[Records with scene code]

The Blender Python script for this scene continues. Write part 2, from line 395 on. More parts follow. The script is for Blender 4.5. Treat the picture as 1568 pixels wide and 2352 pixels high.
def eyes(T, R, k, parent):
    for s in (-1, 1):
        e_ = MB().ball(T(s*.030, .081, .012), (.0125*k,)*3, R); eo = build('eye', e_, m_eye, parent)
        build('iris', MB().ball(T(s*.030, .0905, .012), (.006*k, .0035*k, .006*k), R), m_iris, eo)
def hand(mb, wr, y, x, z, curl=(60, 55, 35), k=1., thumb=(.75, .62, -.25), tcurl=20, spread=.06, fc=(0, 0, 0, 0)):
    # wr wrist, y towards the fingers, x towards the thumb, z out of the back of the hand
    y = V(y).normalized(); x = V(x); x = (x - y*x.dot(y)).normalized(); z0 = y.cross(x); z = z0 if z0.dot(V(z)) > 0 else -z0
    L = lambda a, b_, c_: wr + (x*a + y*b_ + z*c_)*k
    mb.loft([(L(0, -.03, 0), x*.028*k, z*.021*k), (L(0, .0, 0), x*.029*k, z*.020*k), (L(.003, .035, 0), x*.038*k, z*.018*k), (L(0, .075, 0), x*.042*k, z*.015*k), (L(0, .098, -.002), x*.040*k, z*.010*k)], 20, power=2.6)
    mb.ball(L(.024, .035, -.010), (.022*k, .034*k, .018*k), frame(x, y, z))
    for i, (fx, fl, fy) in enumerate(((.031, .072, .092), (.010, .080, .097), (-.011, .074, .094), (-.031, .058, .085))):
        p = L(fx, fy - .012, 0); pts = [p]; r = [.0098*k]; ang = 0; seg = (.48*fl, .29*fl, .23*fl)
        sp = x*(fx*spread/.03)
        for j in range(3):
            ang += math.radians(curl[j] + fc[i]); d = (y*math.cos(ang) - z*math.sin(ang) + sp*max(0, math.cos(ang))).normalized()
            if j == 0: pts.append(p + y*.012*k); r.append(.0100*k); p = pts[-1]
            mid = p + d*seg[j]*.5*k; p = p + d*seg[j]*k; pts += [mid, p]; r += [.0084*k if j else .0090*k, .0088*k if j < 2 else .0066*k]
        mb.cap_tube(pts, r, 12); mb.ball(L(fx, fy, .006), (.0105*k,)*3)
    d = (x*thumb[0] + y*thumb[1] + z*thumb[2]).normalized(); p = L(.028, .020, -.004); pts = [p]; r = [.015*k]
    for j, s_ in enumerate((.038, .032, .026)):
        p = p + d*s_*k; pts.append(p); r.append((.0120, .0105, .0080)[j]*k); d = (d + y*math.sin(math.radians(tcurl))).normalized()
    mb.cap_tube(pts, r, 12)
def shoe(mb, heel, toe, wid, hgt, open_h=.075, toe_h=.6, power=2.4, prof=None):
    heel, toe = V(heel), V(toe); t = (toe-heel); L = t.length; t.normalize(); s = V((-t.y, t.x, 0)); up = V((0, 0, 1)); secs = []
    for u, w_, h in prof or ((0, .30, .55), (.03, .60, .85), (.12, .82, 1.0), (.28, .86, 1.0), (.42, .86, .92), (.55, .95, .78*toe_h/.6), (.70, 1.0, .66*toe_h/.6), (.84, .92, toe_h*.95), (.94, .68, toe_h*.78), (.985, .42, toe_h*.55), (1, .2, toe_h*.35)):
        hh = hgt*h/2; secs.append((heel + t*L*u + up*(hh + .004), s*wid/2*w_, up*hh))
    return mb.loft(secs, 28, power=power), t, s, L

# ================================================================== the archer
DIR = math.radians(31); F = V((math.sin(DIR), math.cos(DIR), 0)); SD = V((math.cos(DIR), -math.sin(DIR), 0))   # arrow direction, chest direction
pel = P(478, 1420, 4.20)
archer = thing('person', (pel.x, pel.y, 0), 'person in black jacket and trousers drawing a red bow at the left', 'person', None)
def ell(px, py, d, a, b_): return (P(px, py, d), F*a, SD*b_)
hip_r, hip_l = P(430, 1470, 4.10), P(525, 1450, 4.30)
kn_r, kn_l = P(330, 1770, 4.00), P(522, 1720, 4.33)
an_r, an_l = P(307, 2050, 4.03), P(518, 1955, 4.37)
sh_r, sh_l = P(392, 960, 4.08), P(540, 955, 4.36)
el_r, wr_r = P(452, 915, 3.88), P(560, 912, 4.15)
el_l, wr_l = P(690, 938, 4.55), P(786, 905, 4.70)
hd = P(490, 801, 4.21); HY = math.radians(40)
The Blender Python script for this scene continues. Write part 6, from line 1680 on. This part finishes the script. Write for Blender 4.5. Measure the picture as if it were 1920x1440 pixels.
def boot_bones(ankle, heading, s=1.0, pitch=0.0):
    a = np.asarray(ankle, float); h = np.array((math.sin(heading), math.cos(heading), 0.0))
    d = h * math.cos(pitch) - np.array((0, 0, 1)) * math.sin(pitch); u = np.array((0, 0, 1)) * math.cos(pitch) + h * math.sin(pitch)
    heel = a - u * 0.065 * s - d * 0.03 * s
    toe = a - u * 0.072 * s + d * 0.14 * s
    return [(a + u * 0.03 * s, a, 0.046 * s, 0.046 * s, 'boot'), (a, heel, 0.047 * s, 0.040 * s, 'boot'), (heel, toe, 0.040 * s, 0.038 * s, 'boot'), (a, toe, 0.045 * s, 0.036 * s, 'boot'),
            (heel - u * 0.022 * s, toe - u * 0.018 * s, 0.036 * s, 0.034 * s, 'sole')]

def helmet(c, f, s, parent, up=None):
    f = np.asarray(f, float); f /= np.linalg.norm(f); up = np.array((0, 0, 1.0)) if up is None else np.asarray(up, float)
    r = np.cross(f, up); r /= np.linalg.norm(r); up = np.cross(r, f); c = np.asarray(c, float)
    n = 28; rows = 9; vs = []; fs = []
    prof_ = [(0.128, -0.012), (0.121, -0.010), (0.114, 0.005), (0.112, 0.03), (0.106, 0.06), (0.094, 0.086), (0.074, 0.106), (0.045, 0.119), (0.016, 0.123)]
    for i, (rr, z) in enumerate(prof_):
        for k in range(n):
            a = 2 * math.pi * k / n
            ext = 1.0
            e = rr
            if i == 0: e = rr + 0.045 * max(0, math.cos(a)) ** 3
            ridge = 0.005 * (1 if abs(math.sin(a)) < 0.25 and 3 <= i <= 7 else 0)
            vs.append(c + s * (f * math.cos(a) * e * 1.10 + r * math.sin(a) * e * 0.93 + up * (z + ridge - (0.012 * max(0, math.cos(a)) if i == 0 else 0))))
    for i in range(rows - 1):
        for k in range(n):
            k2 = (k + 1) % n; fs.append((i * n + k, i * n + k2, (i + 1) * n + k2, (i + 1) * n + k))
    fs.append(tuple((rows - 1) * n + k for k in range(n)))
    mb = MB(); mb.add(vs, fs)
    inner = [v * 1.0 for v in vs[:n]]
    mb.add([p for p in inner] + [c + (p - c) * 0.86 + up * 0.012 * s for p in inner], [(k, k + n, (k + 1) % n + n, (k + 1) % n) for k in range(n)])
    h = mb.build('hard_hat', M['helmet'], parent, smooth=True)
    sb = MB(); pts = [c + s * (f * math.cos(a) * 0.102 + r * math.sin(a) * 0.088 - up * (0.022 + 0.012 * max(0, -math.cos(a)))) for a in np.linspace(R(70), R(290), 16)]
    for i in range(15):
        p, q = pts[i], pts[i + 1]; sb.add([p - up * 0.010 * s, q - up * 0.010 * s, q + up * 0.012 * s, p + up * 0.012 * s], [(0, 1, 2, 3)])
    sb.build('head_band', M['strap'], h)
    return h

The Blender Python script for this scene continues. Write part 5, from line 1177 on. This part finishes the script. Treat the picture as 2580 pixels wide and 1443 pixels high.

— REQUIRED WORK —
Give the listing again, word for word.

— RESULT BELOW —
The Blender Python script for this scene continues. Write part 2, from line 395 on. More parts follow. The script is for Blender 4.5. Treat the picture as 1568 pixels wide and 2352 pixels high.
def eyes(T, R, k, parent):
    for s in (-1, 1):
        e_ = MB().ball(T(s*.030, .081, .012), (.0125*k,)*3, R); eo = build('eye', e_, m_eye, parent)
        build('iris', MB().ball(T(s*.030, .0905, .012), (.006*k, .0035*k, .006*k), R), m_iris, eo)
def hand(mb, wr, y, x, z, curl=(60, 55, 35), k=1., thumb=(.75, .62, -.25), tcurl=20, spread=.06, fc=(0, 0, 0, 0)):
    # wr wrist, y towards the fingers, x towards the thumb, z out of the back of the hand
    y = V(y).normalized(); x = V(x); x = (x - y*x.dot(y)).normalized(); z0 = y.cross(x); z = z0 if z0.dot(V(z)) > 0 else -z0
    L = lambda a, b_, c_: wr + (x*a + y*b_ + z*c_)*k
    mb.loft([(L(0, -.03, 0), x*.028*k, z*.021*k), (L(0, .0, 0), x*.029*k, z*.020*k), (L(.003, .035, 0), x*.038*k, z*.018*k), (L(0, .075, 0), x*.042*k, z*.015*k), (L(0, .098, -.002), x*.040*k, z*.010*k)], 20, power=2.6)
    mb.ball(L(.024, .035, -.010), (.022*k, .034*k, .018*k), frame(x, y, z))
    for i, (fx, fl, fy) in enumerate(((.031, .072, .092), (.010, .080, .097), (-.011, .074, .094), (-.031, .058, .085))):
        p = L(fx, fy - .012, 0); pts = [p]; r = [.0098*k]; ang = 0; seg = (.48*fl, .29*fl, .23*fl)
        sp = x*(fx*spread/.03)
        for j in range(3):
            ang += math.radians(curl[j] + fc[i]); d = (y*math.cos(ang) - z*math.sin(ang) + sp*max(0, math.cos(ang))).normalized()
            if j == 0: pts.append(p + y*.012*k); r.append(.0100*k); p = pts[-1]
            mid = p + d*seg[j]*.5*k; p = p + d*seg[j]*k; pts += [mid, p]; r += [.0084*k if j else .0090*k, .0088*k if j < 2 else .0066*k]
        mb.cap_tube(pts, r, 12); mb.ball(L(fx, fy, .006), (.0105*k,)*3)
    d = (x*thumb[0] + y*thumb[1] + z*thumb[2]).normalized(); p = L(.028, .020, -.004); pts = [p]; r = [.015*k]
    for j, s_ in enumerate((.038, .032, .026)):
        p = p + d*s_*k; pts.append(p); r.append((.0120, .0105, .0080)[j]*k); d = (d + y*math.sin(math.radians(tcurl))).normalized()
    mb.cap_tube(pts, r, 12)
def shoe(mb, heel, toe, wid, hgt, open_h=.075, toe_h=.6, power=2.4, prof=None):
    heel, toe = V(heel), V(toe); t = (toe-heel); L = t.length; t.normalize(); s = V((-t.y, t.x, 0)); up = V((0, 0, 1)); secs = []
    for u, w_, h in prof or ((0, .30, .55), (.03, .60, .85), (.12, .82, 1.0), (.28, .86, 1.0), (.42, .86, .92), (.55, .95, .78*toe_h/.6), (.70, 1.0, .66*toe_h/.6), (.84, .92, toe_h*.95), (.94, .68, toe_h*.78), (.985, .42, toe_h*.55), (1, .2, toe_h*.35)):
        hh = hgt*h/2; secs.append((heel + t*L*u + up*(hh + .004), s*wid/2*w_, up*hh))
    return mb.loft(secs, 28, power=power), t, s, L

# ================================================================== the archer
DIR = math.radians(31); F = V((math.sin(DIR), math.cos(DIR), 0)); SD = V((math.cos(DIR), -math.sin(DIR), 0))   # arrow direction, chest direction
pel = P(478, 1420, 4.20)
archer = thing('person', (pel.x, pel.y, 0), 'person in black jacket and trousers drawing a red bow at the left', 'person', None)
def ell(px, py, d, a, b_): return (P(px, py, d), F*a, SD*b_)
hip_r, hip_l = P(430, 1470, 4.10), P(525, 1450, 4.30)
kn_r, kn_l = P(330, 1770, 4.00), P(522, 1720, 4.33)
an_r, an_l = P(307, 2050, 4.03), P(518, 1955, 4.37)
sh_r, sh_l = P(392, 960, 4.08), P(540, 955, 4.36)
el_r, wr_r = P(452, 915, 3.88), P(560, 912, 4.15)
el_l, wr_l = P(690, 938, 4.55), P(786, 905, 4.70)
hd = P(490, 801, 4.21); HY = math.radians(40)
The Blender Python script for this scene continues. Write part 6, from line 1680 on. This part finishes the script. Write for Blender 4.5. Measure the picture as if it were 1920x1440 pixels.
def boot_bones(ankle, heading, s=1.0, pitch=0.0):
    a = np.asarray(ankle, float); h = np.array((math.sin(heading), math.cos(heading), 0.0))
    d = h * math.cos(pitch) - np.array((0, 0, 1)) * math.sin(pitch); u = np.array((0, 0, 1)) * math.cos(pitch) + h * math.sin(pitch)
    heel = a - u * 0.065 * s - d * 0.03 * s
    toe = a - u * 0.072 * s + d * 0.14 * s
    return [(a + u * 0.03 * s, a, 0.046 * s, 0.046 * s, 'boot'), (a, heel, 0.047 * s, 0.040 * s, 'boot'), (heel, toe, 0.040 * s, 0.038 * s, 'boot'), (a, toe, 0.045 * s, 0.036 * s, 'boot'),
            (heel - u * 0.022 * s, toe - u * 0.018 * s, 0.036 * s, 0.034 * s, 'sole')]

def helmet(c, f, s, parent, up=None):
    f = np.asarray(f, float); f /= np.linalg.norm(f); up = np.array((0, 0, 1.0)) if up is None else np.asarray(up, float)
    r = np.cross(f, up); r /= np.linalg.norm(r); up = np.cross(r, f); c = np.asarray(c, float)
    n = 28; rows = 9; vs = []; fs = []
    prof_ = [(0.128, -0.012), (0.121, -0.010), (0.114, 0.005), (0.112, 0.03), (0.106, 0.06), (0.094, 0.086), (0.074, 0.106), (0.045, 0.119), (0.016, 0.123)]
    for i, (rr, z) in enumerate(prof_):
        for k in range(n):
            a = 2 * math.pi * k / n
            ext = 1.0
            e = rr
            if i == 0: e = rr + 0.045 * max(0, math.cos(a)) ** 3
            ridge = 0.005 * (1 if abs(math.sin(a)) < 0.25 and 3 <= i <= 7 else 0)
            vs.append(c + s * (f * math.cos(a) * e * 1.10 + r * math.sin(a) * e * 0.93 + up * (z + ridge - (0.012 * max(0, math.cos(a)) if i == 0 else 0))))
    for i in range(rows - 1):
        for k in range(n):
            k2 = (k + 1) % n; fs.append((i * n + k, i * n + k2, (i + 1) * n + k2, (i + 1) * n + k))
    fs.append(tuple((rows - 1) * n + k for k in range(n)))
    mb = MB(); mb.add(vs, fs)
    inner = [v * 1.0 for v in vs[:n]]
    mb.add([p for p in inner] + [c + (p - c) * 0.86 + up * 0.012 * s for p in inner], [(k, k + n, (k + 1) % n + n, (k + 1) % n) for k in range(n)])
    h = mb.build('hard_hat', M['helmet'], parent, smooth=True)
    sb = MB(); pts = [c + s * (f * math.cos(a) * 0.102 + r * math.sin(a) * 0.088 - up * (0.022 + 0.012 * max(0, -math.cos(a)))) for a in np.linspace(R(70), R(290), 16)]
    for i in range(15):
        p, q = pts[i], pts[i + 1]; sb.add([p - up * 0.010 * s, q - up * 0.010 * s, q + up * 0.012 * s, p + up * 0.012 * s], [(0, 1, 2, 3)])
    sb.build('head_band', M['strap'], h)
    return h

The Blender Python script for this scene continues. Write part 5, from line 1177 on. This part finishes the script. Treat the picture as 2580 pixels wide and 1443 pixels high.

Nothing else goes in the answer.